* _Instructions to follow_
Exactly as written, set down the lines from the top of the entries through the line bearing "2.2)).build('window', M_trimgrey, bld)", with every picture left out.

* _Supplied entries_
---

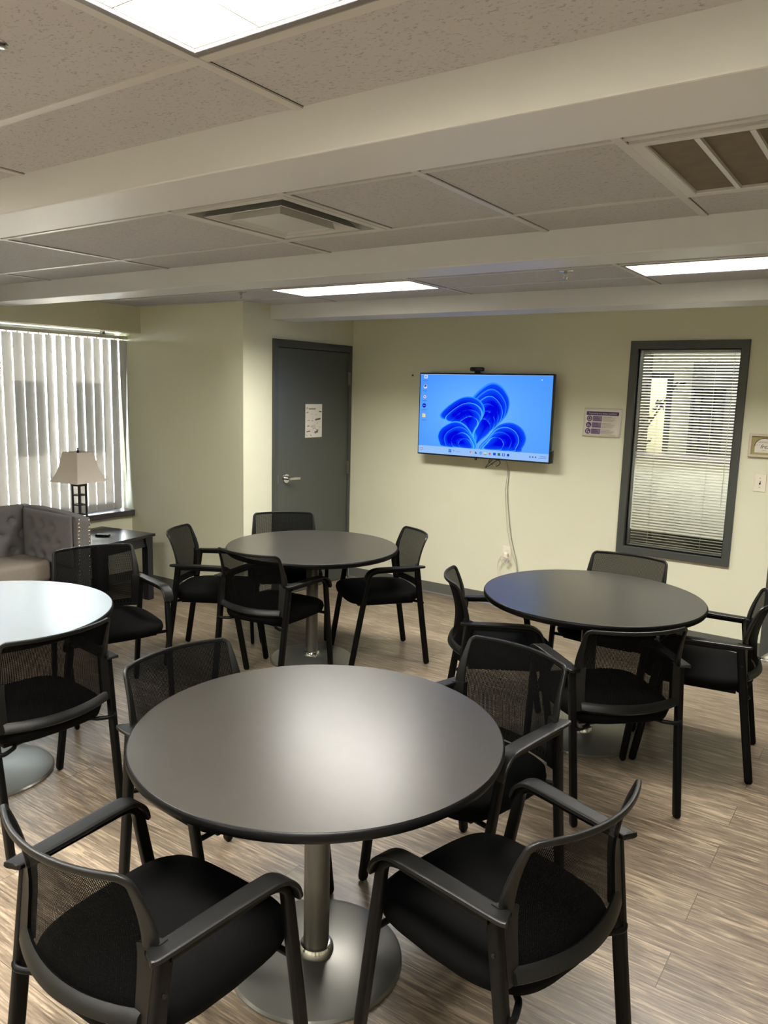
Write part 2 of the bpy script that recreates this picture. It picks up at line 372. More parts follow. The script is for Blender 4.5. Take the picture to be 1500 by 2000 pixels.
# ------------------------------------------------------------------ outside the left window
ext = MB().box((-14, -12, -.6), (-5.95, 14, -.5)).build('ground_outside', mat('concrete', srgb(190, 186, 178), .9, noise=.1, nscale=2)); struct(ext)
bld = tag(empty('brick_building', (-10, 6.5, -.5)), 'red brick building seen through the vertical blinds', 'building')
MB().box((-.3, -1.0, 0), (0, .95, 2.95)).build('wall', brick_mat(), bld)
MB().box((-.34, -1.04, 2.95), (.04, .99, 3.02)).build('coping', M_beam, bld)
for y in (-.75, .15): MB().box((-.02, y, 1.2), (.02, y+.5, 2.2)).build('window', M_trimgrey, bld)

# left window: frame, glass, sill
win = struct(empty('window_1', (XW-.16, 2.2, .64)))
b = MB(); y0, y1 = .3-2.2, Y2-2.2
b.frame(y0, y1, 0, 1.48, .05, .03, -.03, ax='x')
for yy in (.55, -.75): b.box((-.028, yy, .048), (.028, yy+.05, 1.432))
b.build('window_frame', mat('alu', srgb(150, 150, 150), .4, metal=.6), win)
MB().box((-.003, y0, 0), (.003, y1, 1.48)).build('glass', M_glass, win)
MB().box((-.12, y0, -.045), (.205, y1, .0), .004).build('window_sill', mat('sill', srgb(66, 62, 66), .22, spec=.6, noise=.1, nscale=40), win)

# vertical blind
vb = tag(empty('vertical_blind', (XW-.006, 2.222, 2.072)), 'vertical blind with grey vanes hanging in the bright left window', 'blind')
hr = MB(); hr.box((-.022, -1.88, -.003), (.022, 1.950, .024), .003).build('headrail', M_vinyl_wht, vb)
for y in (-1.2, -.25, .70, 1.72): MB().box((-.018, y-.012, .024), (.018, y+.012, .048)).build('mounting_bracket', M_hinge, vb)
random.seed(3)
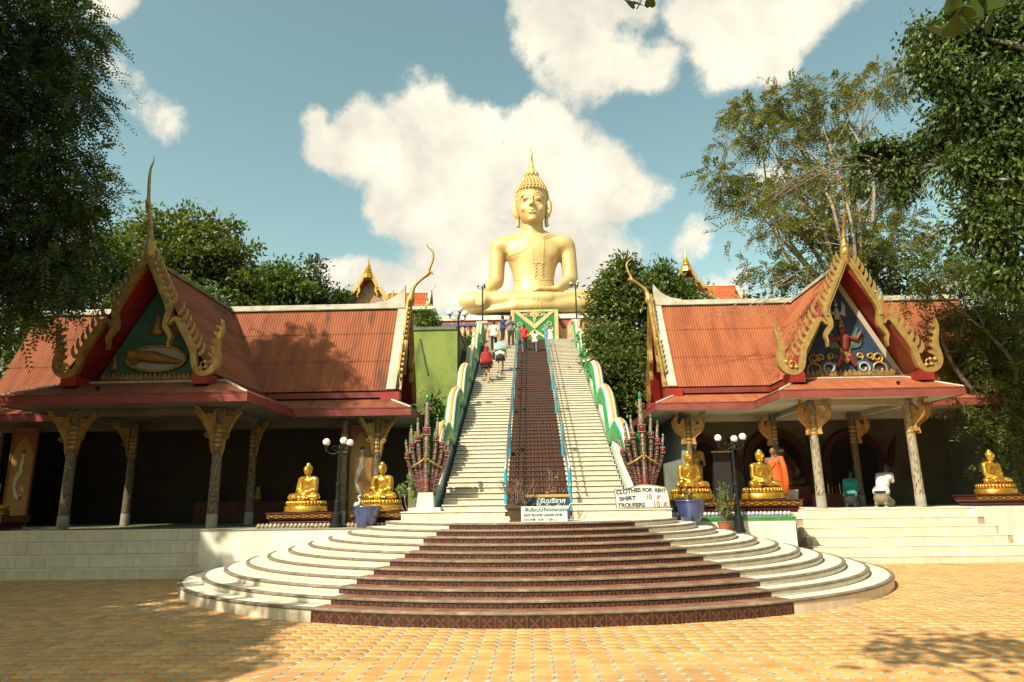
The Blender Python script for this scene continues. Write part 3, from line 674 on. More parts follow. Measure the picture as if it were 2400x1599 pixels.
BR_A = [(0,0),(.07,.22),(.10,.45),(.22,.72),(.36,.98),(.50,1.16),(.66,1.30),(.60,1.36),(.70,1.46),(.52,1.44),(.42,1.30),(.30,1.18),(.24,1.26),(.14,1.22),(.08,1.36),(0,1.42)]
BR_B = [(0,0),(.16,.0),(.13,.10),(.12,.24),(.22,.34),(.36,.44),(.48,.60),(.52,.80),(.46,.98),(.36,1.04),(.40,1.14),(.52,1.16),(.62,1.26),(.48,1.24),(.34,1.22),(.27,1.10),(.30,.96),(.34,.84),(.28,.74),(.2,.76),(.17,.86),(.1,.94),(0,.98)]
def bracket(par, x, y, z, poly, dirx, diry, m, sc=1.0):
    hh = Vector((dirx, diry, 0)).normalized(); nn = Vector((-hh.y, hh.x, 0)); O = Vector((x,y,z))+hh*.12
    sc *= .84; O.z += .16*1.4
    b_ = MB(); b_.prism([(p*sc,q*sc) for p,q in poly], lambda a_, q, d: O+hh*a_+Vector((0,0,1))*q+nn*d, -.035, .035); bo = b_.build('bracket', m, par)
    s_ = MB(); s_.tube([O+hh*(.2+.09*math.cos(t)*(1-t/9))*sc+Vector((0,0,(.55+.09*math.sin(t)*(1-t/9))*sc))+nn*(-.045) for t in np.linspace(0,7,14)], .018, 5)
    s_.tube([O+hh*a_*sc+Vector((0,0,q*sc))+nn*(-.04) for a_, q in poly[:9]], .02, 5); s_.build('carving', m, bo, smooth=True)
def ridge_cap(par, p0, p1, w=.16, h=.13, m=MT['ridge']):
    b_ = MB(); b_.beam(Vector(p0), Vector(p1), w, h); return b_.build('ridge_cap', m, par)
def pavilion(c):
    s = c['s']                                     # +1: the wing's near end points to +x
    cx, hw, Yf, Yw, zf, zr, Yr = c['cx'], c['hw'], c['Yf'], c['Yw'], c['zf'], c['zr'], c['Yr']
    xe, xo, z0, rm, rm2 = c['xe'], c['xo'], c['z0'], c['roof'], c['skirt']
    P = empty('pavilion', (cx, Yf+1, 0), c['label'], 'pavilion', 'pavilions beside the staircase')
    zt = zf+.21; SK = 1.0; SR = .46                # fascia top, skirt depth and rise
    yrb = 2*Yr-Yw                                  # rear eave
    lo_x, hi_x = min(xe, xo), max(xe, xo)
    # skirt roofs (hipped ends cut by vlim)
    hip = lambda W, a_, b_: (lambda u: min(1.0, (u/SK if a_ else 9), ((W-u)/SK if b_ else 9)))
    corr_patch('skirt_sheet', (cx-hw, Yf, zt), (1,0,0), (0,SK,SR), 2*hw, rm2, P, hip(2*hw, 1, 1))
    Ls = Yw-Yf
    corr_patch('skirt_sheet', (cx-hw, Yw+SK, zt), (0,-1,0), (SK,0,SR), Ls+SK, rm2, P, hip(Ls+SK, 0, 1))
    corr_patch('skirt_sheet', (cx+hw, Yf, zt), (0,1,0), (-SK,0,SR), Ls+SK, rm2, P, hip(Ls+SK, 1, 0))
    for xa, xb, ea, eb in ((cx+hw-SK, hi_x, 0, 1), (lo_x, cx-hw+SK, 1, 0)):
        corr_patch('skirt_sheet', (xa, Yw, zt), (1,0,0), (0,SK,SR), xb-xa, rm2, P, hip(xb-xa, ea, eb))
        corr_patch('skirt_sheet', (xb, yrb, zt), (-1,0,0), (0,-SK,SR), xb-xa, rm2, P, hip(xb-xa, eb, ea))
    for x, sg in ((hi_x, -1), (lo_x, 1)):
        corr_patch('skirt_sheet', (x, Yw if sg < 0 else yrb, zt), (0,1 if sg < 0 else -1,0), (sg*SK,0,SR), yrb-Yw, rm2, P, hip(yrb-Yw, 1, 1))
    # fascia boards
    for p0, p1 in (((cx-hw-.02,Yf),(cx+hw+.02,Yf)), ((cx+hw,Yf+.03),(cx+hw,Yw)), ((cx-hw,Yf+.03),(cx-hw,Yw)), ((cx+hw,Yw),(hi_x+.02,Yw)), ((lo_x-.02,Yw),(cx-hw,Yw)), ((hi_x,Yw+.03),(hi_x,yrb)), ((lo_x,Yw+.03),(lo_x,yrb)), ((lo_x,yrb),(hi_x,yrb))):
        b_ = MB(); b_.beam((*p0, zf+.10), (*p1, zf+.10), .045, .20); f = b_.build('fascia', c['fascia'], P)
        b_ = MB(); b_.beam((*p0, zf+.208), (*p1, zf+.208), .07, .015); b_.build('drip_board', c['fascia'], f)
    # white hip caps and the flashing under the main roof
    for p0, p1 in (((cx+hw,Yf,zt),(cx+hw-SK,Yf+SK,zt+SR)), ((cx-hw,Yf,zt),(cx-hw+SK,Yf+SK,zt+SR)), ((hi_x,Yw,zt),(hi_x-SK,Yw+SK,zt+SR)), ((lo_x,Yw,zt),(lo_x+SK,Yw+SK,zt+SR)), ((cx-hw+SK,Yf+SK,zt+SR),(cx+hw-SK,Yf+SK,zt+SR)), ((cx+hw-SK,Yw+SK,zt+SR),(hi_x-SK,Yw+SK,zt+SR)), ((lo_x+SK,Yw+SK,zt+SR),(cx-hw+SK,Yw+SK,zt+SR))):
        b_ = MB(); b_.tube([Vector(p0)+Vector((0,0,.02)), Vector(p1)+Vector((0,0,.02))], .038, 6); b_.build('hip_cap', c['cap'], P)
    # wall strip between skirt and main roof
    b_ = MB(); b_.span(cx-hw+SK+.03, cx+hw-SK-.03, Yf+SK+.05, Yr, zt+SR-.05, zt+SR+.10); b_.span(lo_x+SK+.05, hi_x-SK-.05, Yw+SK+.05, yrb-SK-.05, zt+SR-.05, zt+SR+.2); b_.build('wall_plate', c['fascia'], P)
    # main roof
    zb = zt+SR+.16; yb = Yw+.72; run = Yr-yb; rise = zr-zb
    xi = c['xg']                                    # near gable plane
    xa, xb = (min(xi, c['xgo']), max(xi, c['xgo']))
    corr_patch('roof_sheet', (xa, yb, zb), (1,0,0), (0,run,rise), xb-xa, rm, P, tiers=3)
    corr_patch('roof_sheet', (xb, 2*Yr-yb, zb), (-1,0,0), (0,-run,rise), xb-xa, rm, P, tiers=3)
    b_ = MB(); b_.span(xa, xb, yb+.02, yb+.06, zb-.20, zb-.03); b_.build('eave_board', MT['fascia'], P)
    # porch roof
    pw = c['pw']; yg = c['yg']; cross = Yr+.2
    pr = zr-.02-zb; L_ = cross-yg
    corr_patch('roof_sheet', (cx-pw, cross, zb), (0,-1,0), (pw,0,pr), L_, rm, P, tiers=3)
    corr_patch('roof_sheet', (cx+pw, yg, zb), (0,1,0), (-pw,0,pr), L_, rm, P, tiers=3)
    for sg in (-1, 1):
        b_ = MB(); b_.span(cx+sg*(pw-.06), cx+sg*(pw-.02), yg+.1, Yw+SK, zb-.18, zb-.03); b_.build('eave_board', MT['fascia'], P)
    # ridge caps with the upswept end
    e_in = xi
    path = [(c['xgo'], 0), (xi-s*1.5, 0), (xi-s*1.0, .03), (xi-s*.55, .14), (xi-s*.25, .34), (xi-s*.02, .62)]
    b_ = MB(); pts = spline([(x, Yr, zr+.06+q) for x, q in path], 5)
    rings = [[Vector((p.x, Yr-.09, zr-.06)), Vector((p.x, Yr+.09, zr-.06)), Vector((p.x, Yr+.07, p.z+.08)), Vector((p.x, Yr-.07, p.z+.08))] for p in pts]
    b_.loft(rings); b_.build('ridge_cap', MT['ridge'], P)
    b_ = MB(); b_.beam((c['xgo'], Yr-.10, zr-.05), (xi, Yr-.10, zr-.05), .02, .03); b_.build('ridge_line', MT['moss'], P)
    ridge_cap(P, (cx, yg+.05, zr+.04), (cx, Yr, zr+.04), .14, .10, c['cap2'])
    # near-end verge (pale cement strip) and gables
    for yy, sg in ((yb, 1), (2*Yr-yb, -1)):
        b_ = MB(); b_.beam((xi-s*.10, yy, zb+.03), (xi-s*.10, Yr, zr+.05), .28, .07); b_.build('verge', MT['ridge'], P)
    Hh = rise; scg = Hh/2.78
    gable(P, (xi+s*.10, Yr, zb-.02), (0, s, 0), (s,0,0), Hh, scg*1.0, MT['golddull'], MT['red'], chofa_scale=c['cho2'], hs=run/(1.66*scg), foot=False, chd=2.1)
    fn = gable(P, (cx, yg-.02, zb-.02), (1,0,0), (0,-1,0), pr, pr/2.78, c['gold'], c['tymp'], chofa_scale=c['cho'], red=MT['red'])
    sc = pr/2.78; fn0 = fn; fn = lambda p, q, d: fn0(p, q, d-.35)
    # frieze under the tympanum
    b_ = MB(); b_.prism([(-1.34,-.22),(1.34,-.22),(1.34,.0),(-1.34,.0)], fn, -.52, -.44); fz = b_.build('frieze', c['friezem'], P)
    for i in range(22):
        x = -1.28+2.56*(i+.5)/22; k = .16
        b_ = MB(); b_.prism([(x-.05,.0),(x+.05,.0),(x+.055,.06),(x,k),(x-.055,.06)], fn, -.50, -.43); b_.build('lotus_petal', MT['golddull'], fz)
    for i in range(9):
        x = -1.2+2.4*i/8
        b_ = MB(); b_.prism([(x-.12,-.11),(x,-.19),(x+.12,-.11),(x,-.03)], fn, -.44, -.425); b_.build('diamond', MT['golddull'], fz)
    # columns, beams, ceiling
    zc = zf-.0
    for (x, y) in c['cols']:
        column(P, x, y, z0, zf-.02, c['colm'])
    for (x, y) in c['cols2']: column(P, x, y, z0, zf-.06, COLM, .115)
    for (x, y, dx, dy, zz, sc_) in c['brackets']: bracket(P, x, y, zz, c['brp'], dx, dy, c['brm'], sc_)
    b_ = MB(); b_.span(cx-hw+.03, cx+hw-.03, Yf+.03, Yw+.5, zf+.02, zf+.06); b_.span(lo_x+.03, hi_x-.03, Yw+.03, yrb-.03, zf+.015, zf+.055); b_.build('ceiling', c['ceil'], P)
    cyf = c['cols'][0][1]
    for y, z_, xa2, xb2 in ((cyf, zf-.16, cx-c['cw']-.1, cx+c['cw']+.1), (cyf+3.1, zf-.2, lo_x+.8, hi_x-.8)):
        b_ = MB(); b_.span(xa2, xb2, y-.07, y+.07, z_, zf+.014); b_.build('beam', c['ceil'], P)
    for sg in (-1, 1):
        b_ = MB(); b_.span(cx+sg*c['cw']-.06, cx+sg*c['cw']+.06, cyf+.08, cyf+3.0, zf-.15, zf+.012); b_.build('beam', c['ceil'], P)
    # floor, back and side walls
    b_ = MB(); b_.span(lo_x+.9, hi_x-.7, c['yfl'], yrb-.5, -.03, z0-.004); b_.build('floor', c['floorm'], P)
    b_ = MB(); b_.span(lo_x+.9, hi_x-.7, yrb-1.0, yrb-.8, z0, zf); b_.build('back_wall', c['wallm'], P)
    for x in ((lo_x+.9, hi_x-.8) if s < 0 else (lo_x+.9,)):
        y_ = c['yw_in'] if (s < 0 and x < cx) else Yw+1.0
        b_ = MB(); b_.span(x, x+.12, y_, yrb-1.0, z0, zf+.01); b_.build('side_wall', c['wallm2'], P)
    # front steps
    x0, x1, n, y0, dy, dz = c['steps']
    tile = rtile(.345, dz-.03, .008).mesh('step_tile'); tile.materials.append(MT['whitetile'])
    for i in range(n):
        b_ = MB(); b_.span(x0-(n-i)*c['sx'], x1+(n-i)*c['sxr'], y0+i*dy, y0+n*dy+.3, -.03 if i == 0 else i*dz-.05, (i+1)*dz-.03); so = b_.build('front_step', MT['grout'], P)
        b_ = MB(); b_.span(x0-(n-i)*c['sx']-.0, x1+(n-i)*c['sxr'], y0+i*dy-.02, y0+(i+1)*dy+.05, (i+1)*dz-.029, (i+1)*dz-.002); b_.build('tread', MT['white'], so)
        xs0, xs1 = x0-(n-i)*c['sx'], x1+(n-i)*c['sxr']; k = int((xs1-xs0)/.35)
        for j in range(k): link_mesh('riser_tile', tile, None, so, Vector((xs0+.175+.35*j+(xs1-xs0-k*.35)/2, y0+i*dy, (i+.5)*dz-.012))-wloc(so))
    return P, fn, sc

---

* _Response to the exercise_
Write part 2 of the bpy script that recreates this picture. It picks up at line 372. More parts follow. The script is for Blender 4.5. Take the picture to be 1500 by 2000 pixels.
# ------------------------------------------------------------------ outside the left window
ext = MB().box((-14, -12, -.6), (-5.95, 14, -.5)).build('ground_outside', mat('concrete', srgb(190, 186, 178), .9, noise=.1, nscale=2)); struct(ext)
bld = tag(empty('brick_building', (-10, 6.5, -.5)), 'red brick building seen through the vertical blinds', 'building')
MB().box((-.3, -1.0, 0), (0, .95, 2.95)).build('wall', brick_mat(), bld)
MB().box((-.34, -1.04, 2.95), (.04, .99, 3.02)).build('coping', M_beam, bld)
for y in (-.75, .15): MB().box((-.02, y, 1.2), (.02, y+.5, 2.2)).build('window', M_trimgrey, bld)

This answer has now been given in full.